Re: APOD: Halloween and the Ghost Head Nebula (2016 Oct 30)

Posted: Mon Oct 31, 2016 9:10 pm
by ta152h0
I nowhave to buy a solar pinhole camera. Got a couple kids that talk to me about astronomy. I also need a 1968 Plymouth Roadrunner HEMI

Re: APOD: Halloween and the Ghost Head Nebula (2016 Oct 30)

Posted: Mon Oct 31, 2016 9:50 pm
by geckzilla
That aye aye illustration is such a stark contrast to the really bad photography of the animal. They're all blinding the poor things making them look all crazy with tiny pupils and wide irises.

Re: APOD: Halloween and the Ghost Head Nebula (2016 Oct 30)

Posted: Tue Nov 01, 2016 2:17 am
by cleofus
Regarding Cross-Quarter day, it is true that Halloween has traditionally been a cross-quarter day which it isn't BUT also Groundhog day is called cross-Quarter day but it isn't either. Figure it yourself: Dec 21 - Mar 21 is 10 days in Dec, 31 in January, plus 28 in February and 20 in March for a total of:
10 + 31 + 28 + 20 + 1 = 90 (ignoring the about ½ day on either end, but adding in 1 to account for both 1/2's)

½ of 90 is 45 which occurs on Feb 4th or 5th

= 10 + 31 + 4 (+1) = 45/46

P.S. SOL is NOT the Latin name for the Sun - Solis is.

Re: APOD: Halloween and the Ghost Head Nebula (2016 Oct 30)

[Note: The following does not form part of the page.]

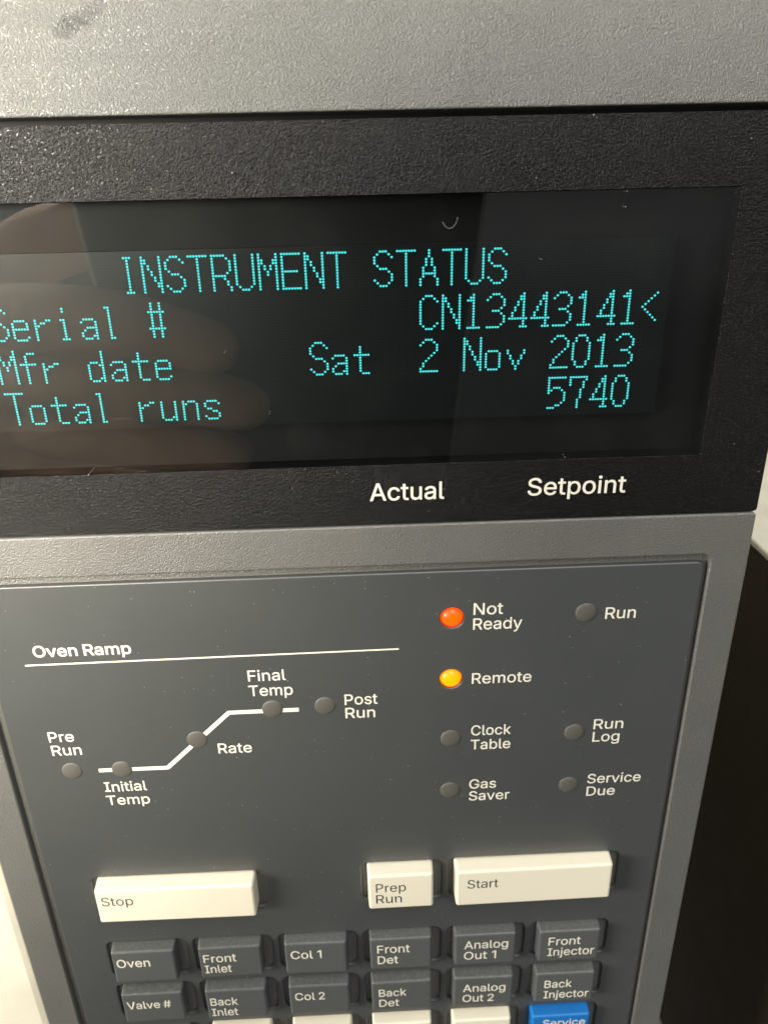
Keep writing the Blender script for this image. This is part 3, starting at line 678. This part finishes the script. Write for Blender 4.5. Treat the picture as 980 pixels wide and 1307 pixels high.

Posted: Tue Nov 01, 2016 2:52 am
by geckzilla
cleofus wrote:P.S. SOL is NOT the Latin name for the Sun - Solis is.
Solis would be Sun's.

Re: APOD: Halloween and the Ghost Head Nebula (2016 Oct 30)

Posted: Tue Nov 01, 2016 3:21 am
by Chris Peterson
geckzilla wrote:
cleofus wrote:P.S. SOL is NOT the Latin name for the Sun - Solis is.
Solis would be Sun's.
Or a bit more formally, sol is the Latin nominative, solis is the Latin genitive.